Merch: August 14, 2008
Jan & Dean
The Complete Liberty Singles (Collectors Choice)
It’s heresy to say aloud, I know, but these “clown princes of surf” made more interesting music in a shorter period than ever did the Beach Boys. The historical moment that inspired all those classic Brian Wilson tunes, with their promise of an unchanging fun-fun-fun California all sunny skies and New Frontier optimism unmarred by the occasional masturbatory yawlp, is now dead as Deuteronomy. J&D, happily, make a livelier museum piece, with their session-ace accompaniment, snarky harmonies, and unfailing goofy-foot humor forming a big part of this collection. The pair’s best-known songs – “Ride the Wild Surf,” “Surf City,” and “Dead Man’s Curve” – celebrate hot rod and hodad culture as a species of action-adventure, complete with laughs, danger, and two-girls-for-every-boy sex (the latter something which shouldn’t be scorned ’til tried). Take out the sex and you have “The Little Old Lady (from Pasadena)” – a still-uproarious cartoon poking gentle fun at a permanent all-age youth culture still afoot in every nosering gaffer on the Strip.

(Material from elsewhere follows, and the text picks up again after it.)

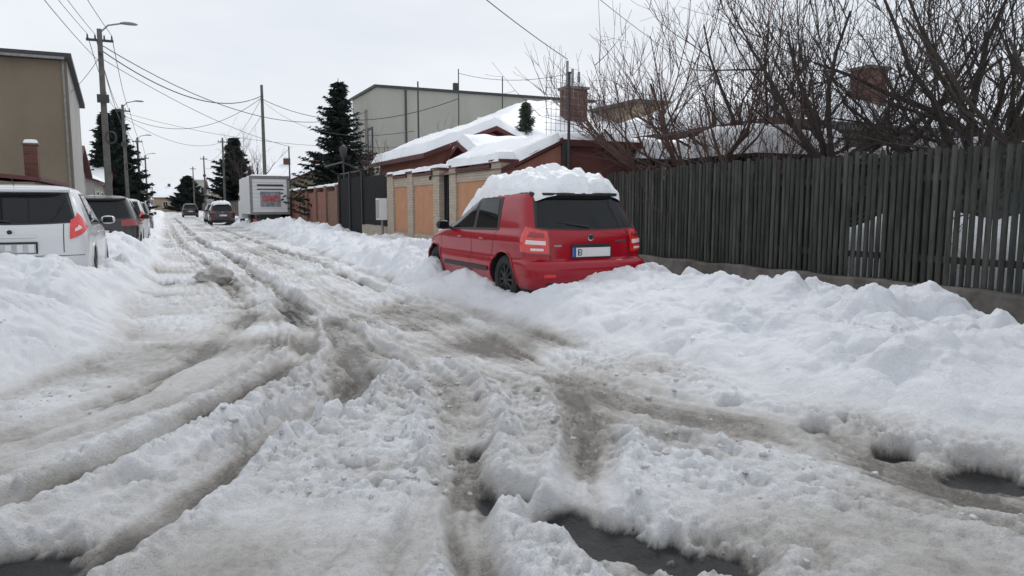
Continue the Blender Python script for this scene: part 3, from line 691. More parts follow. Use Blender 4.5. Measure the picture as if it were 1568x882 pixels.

An enchantingly titled followup, “The Anaheim, Azusa & Cucamonga Sewing Circle, Book Review and Timing Association,” is even better, with the leadfoot grannies now mobbed-up and blowing off doors all over north O.C. This two-CD singles-only set is long overdue, but in no way replaces the Beatlesque whimsy and wonder of the duo’s albums on (long-defunct) Liberty.
–Ron Garmon
Gospel Gossip
Sing Into My Mouth (Guilt Ridden Pop)
In the liner notes the Jesus and Mary Chain are the first people thanked, which would lead you to believe that this record is some mopey, fuzzed-out proto-shoegaze by kids who wear nothing but black. Well, that’s partially true. It certainly is indebted to the JaMC and their white-noise pop, but instead its first half is a summery affair whose lyrics recall the simpler joys of childhood and adolescence. Songs such as “Revolutions in Physics” reflect upon these memories while “Lucky Lemmings” recall the bittersweet memories of falling in love for the first time. By the time you reach side B, it stretches its wings and explores the darker depths of its primordial feedback psychedelia that was merely hinted at in the first half. A split affair, but it’s a compelling and rewarding listen.
–Carman Tse
Action Biker
Hesperian Puisto (Friendly Noise)
The precocious child of Eric Satie, Kraftwerk, and Brian Eno, Sarah Nyberg Pergament (a.k.a. Action Biker) releases her debut LP, Hesperian Puisto, just in time to soundtrack our late-summer romantic escapades, real or imagined. Puisto is a methodically ordered aquarium, warm, low-lit, and filled with understated-yet-lush imagery. With intimate synthesizers and pensive prose, this album is the aural equivalent of IKEA (they’re both Swedish, get it?), a self-contained utopia of minimal design and atmospheric lighting fixtures. Pergament’s songwriting blooms with quiet sensuality, like hanging out in the bedroom of the prettiest girl in eighth grade while awakening to your nascent lesbian tendencies. Evoking a similar synesthetic response to her American cousins, Belle and Sebastian (they’re both twee, get it?), Action Biker suspends your sensorium in a softly glowing kaleidoscope of qualities both crisply modern and comfortably gemutlich. Let’s just say, if I ever condoned the use of text on fashion, I’d assuredly buy a “Let’s listen to Action Biker and make-out” T-shirt, and wear it around Silver Lake, brazen and unironic.
–Ramie Becker
Lee “Scratch” Perry
Repentance (Narnack)
Lee “Scratch” Perry has helped to expand the sonic landscapes of reggae and dub so much that his recent work has gone past the point of any similarity to his roots beginnings and instead serves as a template for a sinister and sleazy future of dance music. Co-produced by Andrew W.K., another man who knows how to make music for our hedonistic tendencies, Perry is at his finest serving this dark dish of dancehall with odes to ladyparts (“Pum Pum”) and declarations of being a messiah (“Baby Sucker”). Featured appearances on this album include Brian Chippendale of Lightning Bolt, Moby, and new wave porn star Sasha Grey.